Nina spent most of the film trying desperately to please others to become perfect.  Because of such a sacrifice to her own self-fulfillment, she finally let go and started to please herself, she psychologically, symbolically killed herself, falling into a complete psychotic state.  She didn’t have the mental faculty to properly balance the two opposing sides successfully in her mind, resulting in her losing both sides. 
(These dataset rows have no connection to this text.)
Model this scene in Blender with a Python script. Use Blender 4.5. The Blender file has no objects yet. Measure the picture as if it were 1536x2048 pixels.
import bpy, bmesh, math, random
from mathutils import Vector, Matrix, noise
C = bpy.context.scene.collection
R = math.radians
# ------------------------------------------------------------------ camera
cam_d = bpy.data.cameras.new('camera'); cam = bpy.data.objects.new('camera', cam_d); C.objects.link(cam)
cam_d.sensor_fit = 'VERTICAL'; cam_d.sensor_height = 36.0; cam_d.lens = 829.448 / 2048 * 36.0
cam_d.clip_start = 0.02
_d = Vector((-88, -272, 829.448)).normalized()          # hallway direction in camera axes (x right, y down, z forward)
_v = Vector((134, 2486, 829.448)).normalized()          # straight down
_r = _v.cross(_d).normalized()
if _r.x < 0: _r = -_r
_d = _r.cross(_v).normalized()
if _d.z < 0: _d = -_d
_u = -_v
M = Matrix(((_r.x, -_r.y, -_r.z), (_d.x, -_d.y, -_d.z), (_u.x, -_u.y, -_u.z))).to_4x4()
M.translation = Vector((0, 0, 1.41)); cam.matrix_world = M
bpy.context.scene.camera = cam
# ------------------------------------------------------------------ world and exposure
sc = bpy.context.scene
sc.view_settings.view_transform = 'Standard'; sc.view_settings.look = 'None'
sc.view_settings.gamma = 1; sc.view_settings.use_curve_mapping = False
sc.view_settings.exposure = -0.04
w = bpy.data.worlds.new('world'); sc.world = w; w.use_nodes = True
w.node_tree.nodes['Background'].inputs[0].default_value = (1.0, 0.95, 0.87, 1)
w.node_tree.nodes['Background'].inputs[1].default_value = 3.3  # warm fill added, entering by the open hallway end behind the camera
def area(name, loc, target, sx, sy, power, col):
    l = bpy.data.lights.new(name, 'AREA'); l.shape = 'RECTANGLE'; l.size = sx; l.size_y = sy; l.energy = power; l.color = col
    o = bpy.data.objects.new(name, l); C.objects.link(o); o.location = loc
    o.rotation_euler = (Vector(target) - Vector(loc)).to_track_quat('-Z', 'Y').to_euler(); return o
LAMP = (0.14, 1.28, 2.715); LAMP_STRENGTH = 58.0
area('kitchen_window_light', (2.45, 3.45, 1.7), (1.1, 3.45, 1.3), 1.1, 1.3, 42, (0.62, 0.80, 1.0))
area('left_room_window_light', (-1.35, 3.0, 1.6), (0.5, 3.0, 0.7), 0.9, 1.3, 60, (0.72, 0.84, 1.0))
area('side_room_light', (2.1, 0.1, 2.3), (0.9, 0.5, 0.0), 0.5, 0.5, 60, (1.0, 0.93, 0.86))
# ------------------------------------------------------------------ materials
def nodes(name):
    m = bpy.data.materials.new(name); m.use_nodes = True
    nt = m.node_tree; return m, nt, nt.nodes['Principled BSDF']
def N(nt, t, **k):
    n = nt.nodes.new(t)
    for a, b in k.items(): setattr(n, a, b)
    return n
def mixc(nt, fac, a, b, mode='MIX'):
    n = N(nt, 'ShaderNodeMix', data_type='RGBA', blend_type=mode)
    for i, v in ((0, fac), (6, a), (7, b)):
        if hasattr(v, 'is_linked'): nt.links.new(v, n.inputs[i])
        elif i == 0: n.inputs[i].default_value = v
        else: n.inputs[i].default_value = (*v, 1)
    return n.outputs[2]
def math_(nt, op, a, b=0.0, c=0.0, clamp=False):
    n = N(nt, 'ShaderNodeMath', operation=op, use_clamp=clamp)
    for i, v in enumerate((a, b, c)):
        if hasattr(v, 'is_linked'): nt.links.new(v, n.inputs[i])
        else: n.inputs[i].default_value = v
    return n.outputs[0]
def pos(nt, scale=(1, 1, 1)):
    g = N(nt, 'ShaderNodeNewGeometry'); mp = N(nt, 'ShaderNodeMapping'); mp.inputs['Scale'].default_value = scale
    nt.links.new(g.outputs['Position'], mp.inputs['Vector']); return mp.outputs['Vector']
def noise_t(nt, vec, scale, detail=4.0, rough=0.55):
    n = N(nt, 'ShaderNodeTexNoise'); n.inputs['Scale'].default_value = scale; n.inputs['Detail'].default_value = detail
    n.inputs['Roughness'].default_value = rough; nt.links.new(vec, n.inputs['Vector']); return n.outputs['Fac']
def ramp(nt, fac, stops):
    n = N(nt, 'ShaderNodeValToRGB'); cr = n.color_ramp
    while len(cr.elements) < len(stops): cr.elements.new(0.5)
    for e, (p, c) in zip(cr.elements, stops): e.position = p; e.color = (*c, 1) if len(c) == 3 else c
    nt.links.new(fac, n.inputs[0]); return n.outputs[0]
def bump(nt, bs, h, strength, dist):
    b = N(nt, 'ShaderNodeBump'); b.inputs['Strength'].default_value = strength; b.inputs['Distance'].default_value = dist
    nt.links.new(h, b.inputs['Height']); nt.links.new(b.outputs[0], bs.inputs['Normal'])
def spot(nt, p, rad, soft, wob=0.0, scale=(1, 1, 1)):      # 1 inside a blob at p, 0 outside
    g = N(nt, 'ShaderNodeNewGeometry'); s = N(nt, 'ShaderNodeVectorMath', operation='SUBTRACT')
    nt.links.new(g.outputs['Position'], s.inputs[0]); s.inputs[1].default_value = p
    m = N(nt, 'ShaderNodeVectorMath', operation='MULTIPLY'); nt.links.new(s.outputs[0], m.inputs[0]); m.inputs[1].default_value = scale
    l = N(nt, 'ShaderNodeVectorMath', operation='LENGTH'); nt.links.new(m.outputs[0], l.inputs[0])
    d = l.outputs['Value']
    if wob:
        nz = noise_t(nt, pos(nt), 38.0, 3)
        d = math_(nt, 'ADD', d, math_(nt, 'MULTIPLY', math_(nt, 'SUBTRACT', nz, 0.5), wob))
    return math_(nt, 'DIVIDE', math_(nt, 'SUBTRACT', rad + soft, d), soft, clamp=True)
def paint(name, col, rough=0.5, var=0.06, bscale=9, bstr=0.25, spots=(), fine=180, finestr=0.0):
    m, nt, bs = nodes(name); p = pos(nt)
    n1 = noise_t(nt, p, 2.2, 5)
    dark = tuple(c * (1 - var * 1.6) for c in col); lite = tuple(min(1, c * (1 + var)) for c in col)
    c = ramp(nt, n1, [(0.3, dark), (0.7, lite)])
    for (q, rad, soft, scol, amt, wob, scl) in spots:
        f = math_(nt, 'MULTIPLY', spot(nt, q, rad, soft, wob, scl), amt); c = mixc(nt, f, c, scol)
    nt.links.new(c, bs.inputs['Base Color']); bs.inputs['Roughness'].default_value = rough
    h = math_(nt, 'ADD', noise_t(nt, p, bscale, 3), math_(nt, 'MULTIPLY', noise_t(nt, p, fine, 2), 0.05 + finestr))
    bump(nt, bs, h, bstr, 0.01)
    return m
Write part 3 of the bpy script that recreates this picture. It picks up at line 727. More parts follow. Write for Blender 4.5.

Nina was 28 and living home with her mother in a dollhouse-type environment, where her mother controlled.  Nina’s desire was to please the mother, to behave and essentially be her mother’s walking and talking doll, to become the phallus and continue to search for her lack.  Human beings seem to be sort of doomed to this particular plight.  You are born and envy the mother, she leaves you alone in the room and you cry, she comes back and you are happy, then your father steals her from you so you begin to loath him and compete for her affection, thus castrating yourself from the only real hope for absolute freedom.  As one gets older one develops a desire to please others to make up for the failure at pleasing the mother.  One must share her symbolically with the world and this can be very undesirable.  But yet one longs for the time before time so to speak, the time before castration, before you unknowingly and naturally gave yourself over to your mother, a time where it is believed true peace could have been had.  We all struggle with this in our lives, some of us become aware of this need and an understanding of our inability to completely correct it, and some of us still struggle with it, to the point that we begin to hate others rather than please them as a way of rejecting our sensitive side, in a society that only wishes to swim with sharks.   
 
Nina’s mother exploited her daughter’s need for her, subconsciously for the most part, she imprisoned her to such a point that when Nina finally broke free and successfully preceded her she couldn’t handle it and she symbolically died on that stage.
The film is tragic as it tells the story of failed enlightenment, the side effect to awaking, the problem of conformity.  The film is expressing to its audience the downside to fulfillment, not to say that its wrong but some people are so far gone that the path to the door that one must open, isn’t for everyone.  Some become tragic figures that can’t escape the symbolic cage of linguistic assignment.  Some remain a prisoner of this for the rest of their days.  Black Swan is about the tragedy of a girl that had all the potential for enlightenment but didn’t have the psychological faculty to sustain it, to operate within it and live beyond symbolic freedom.